Goal of the exercise -> Drop the pictures and extract exactly the lines from the one that contains "p=s.n('ShaderNodeNewGeometry').outputs['Position']" through the end of the material.

Stored dataset items:
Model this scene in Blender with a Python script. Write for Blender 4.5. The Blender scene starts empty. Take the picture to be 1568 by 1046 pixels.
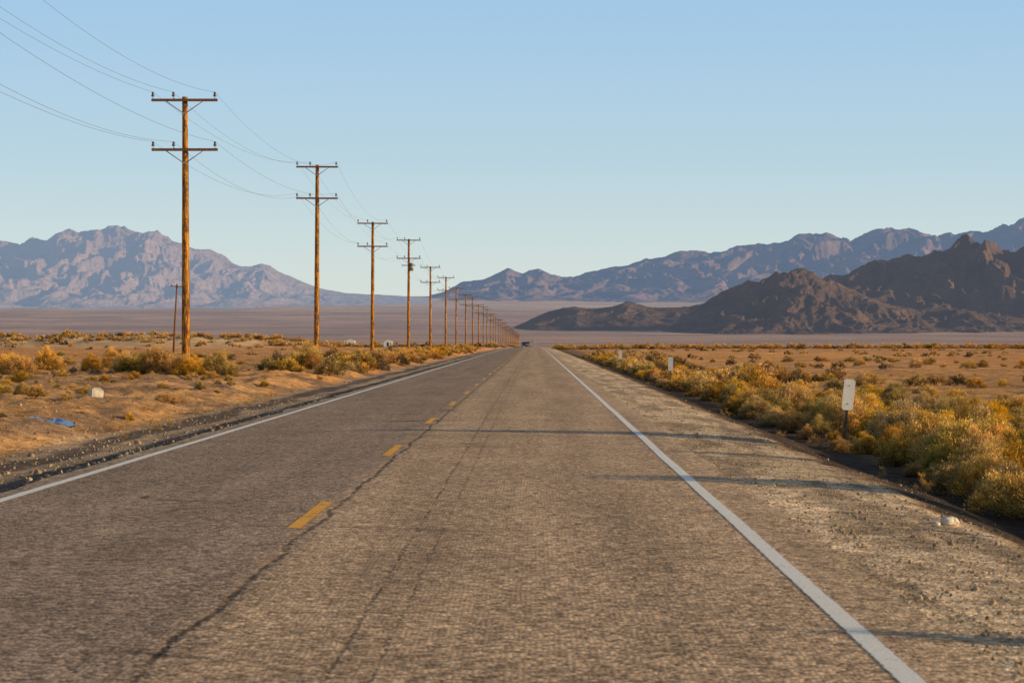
import bpy, bmesh, math, random
import numpy as np
from mathutils import Vector, Matrix
random.seed(7); rng=np.random.default_rng(7)
S=bpy.context.scene
F=3580.0; VX=818.0; VY=520.0; EYE=1.6
SUN_EL=math.radians(12.5); SUN_AZ=math.radians(98.0)
SUN_DIR=Vector((math.sin(SUN_AZ)*math.cos(SUN_EL), math.cos(SUN_AZ)*math.cos(SUN_EL), math.sin(SUN_EL)))

# ------------------------------------------------------------------ noise
def _h(ix,iy,seed):
    ix=ix.astype(np.int64); iy=iy.astype(np.int64)
    n=(ix*374761393+iy*668265263+seed*2246822519)&0xffffffff
    n=((n^(n>>13))*1274126177)&0xffffffff
    n=n^(n>>16)
    return (n&0xffffff)/float(0x1000000)
def perlin(x,y,seed=0):
    x=np.asarray(x,float); y=np.asarray(y,float); x,y=np.broadcast_arrays(x,y)
    x0=np.floor(x); y0=np.floor(y); fx=x-x0; fy=y-y0
    u=fx*fx*fx*(fx*(fx*6-15)+10); v=fy*fy*fy*(fy*(fy*6-15)+10)
    def g(dx,dy):
        a=_h(x0+dx,y0+dy,seed)*2*np.pi
        return np.cos(a)*(fx-dx)+np.sin(a)*(fy-dy)
    a=g(0,0)*(1-u)+g(1,0)*u; b=g(0,1)*(1-u)+g(1,1)*u
    return (a*(1-v)+b*v)*1.5
def fbm(x,y,o=4,seed=0,gain=.5):
    s=0;a=1;t=0
    for i in range(o):
        s=s+a*perlin(x*2**i,y*2**i,seed+i*17); t+=a; a*=gain
    return s/t
def ridged(x,y,o=6,seed=0,gain=.5):
    s=0;a=1;t=0;w=1.0
    for i in range(o):
        n=1-np.abs(perlin(x*2.03**i+i*3.1,y*2.03**i-i*1.7,seed+i*13)); n=n*n
        s=s+a*n*w; t+=a; w=np.clip(n*1.6,0,1); a*=gain
    return np.clip(s/t*1.25,0,1)
def sstep(a,b,x):
    t=np.clip((x-a)/(b-a),0,1); return t*t*(3-2*t)

# ------------------------------------------------------------------ terrain functions
XL,XR,XC=-5.8,2.35,-2.05
def longi(y):
    y=np.asarray(y,float)
    yy=np.minimum(y,2700.)
    d=.0032*np.logaddexp(0,(yy-500)/100.)*100
    return -d+1.435e-5*np.power(np.clip(y-2500,0,11000),1.795)
def road_z(x,y): return longi(y)-.01*np.abs(np.asarray(x)-XC)
cx=[-90,-40,-25,-16,-12,-10.6,-9.5,-8,-6.9,-6.2,-5.8,2.35,3.2,4.2,4.9,5.9,9,14,30,90]
cz=[.0,.0,.05,.14,.06,-.06,-.36,-.38,-.32,-.10,0,0,-.03,-.10,-.32,-.72,-.78,-.62,-.45,-.4]
def ground_z(x,y):
    x=np.asarray(x,float); y=np.asarray(y,float); x,y=np.broadcast_arrays(x,y)
    wob=.25*perlin(y/5.,x*0+3.3,5)+.12*perlin(y/1.3,x*0+1.3,6)
    m=sstep(2.6,4.0,x)+sstep(6.2,7.2,-x)*(1+2.5*sstep(8.2,9.5,-x)*(1-sstep(14,20,-x)))
    xx=x+wob*m
    c=np.interp(xx,cx,cz)*(1-sstep(1500,3000,y))
    out=np.maximum(sstep(2.5,4.5,x),sstep(6.0,8.0,-x))
    amp=.03+.10*sstep(4.5,12,x)+.14*sstep(7,14,-x)
    n=(fbm(x/3.0,y/3.0,4,3)*amp+.25*fbm(x/40.,y/60.,3,9)*sstep(8,40,np.abs(x)))*out
    n=n+(.014*fbm(x/.35,y/.35,2,21)*out)*(y<150)
    n=n+(.34*np.abs(fbm(x/1.3,y/2.2,4,23))-.06)*sstep(8.6,10.5,-x)*(1-sstep(24,44,-x))*(1-sstep(140,240,y))
    b=2.6*np.exp(-((y-560-12*perlin(x/60.,x*0,33))/20.)**2)*sstep(38,75,-x)*(1+.45*fbm(x/9.,y/30.,3,31))
    far=8*fbm(x/900.,y/900.,4,41)*sstep(2600,6000,y)
    return road_z(np.clip(x,XL,XR),y)-.02+c+n+b+far

# ------------------------------------------------------------------ materials
def mat(name):
    m=bpy.data.materials.new(name); m.use_nodes=True; nt=m.node_tree; nt.nodes.clear(); return m,nt
class NB:
    def __init__(s,nt): s.nt=nt
    def n(s,t,ins=None,**kw):
        nd=s.nt.nodes.new(t)
        for k,v in kw.items(): setattr(nd,k,v)
        for k,v in (ins or {}).items():
            if isinstance(v,bpy.types.NodeSocket): s.nt.links.new(v,nd.inputs[k])
            else: nd.inputs[k].default_value=v
        return nd
    def math(s,op,a,b=0.0,c=0.0,clamp=False):
        return s.n('ShaderNodeMath',{0:a,1:b,2:c},operation=op,use_clamp=clamp).outputs[0]
    def pos(s,scale=(1,1,1)):
        g=s.n('ShaderNodeNewGeometry').outputs['Position']
        return s.n('ShaderNodeMapping',{'Vector':g,'Scale':scale}).outputs[0]
    def noise(s,vec,scale,detail=4,rough=.55):
        return s.n('ShaderNodeTexNoise',{'Vector':vec,'Scale':scale,'Detail':detail,'Roughness':rough}).outputs[0]
    def rng(s,v,a,b,c,d):
        return s.n('ShaderNodeMapRange',{0:v,1:a,2:b,3:c,4:d}).outputs[0]
    def mix(s,f,a,b,bt='MIX'):
        nd=s.nt.nodes.new('ShaderNodeMix'); nd.data_type='RGBA'; nd.blend_type=bt
        for idx,v in ((0,f),(6,a),(7,b)):
            if isinstance(v,bpy.types.NodeSocket): s.nt.links.new(v,nd.inputs[idx])
            else: nd.inputs[idx].default_value=v
        return nd.outputs[2]
    def val(s,col,v):   # multiply colour by scalar
        return s.n('ShaderNodeVectorMath',{0:col,3:v},operation='SCALE').outputs[0]
    def bump(s,h,st,dist):
        return s.n('ShaderNodeBump',{'Height':h,'Strength':st,'Distance':dist}).outputs[0]
    def out(s,sh): s.n('ShaderNodeOutputMaterial',{'Surface':sh})
    def pbsdf(s,col,rough=.9,normal=None,spec=.2,metal=0):
        d={'Base Color':col,'Roughness':rough,'Specular IOR Level':spec,'Metallic':metal}
        if normal is not None: d['Normal']=normal
        return s.n('ShaderNodeBsdfPrincipled',d).outputs[0]
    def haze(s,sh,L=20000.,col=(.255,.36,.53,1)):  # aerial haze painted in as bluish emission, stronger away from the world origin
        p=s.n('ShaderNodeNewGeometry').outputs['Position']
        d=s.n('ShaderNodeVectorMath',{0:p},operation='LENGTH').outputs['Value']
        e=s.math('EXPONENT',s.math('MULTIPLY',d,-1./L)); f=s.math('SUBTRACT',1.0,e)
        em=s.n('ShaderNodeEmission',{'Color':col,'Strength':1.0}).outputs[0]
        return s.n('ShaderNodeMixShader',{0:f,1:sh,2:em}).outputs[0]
def c4(r,g,b): return (r,g,b,1)

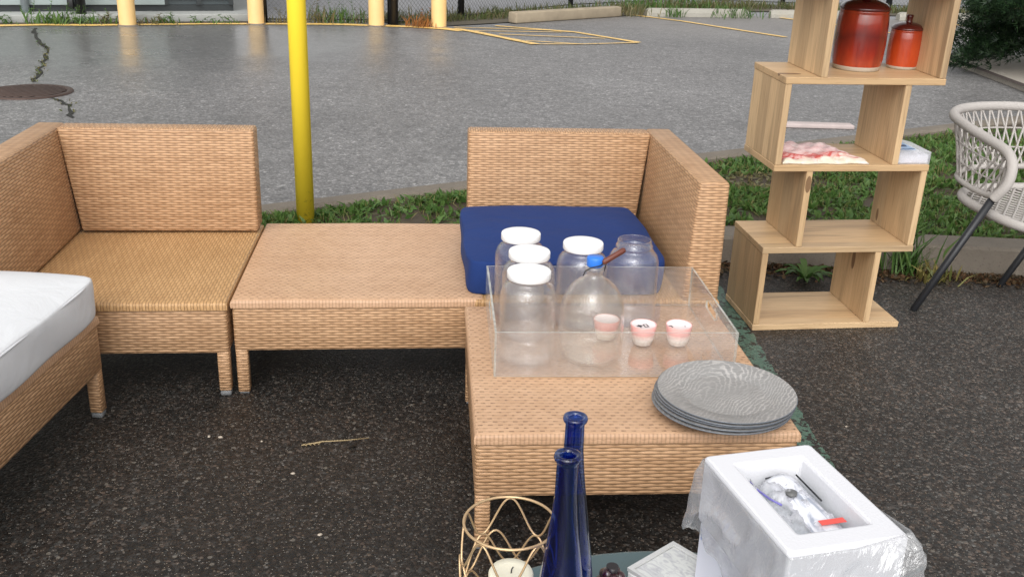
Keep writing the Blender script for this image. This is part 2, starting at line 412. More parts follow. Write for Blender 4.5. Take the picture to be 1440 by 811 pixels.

The response ->
        p=s.n('ShaderNodeNewGeometry').outputs['Position']
        d=s.n('ShaderNodeVectorMath',{0:p},operation='LENGTH').outputs['Value']
        e=s.math('EXPONENT',s.math('MULTIPLY',d,-1./L)); f=s.math('SUBTRACT',1.0,e)
        em=s.n('ShaderNodeEmission',{'Color':col,'Strength':1.0}).outputs[0]
        return s.n('ShaderNodeMixShader',{0:f,1:sh,2:em}).outputs[0]
def c4(r,g,b): return (r,g,b,1)

Keep writing the Blender script for this image. This is part 2, starting at line 412. More parts follow. Write for Blender 4.5. Take the picture to be 1440 by 811 pixels.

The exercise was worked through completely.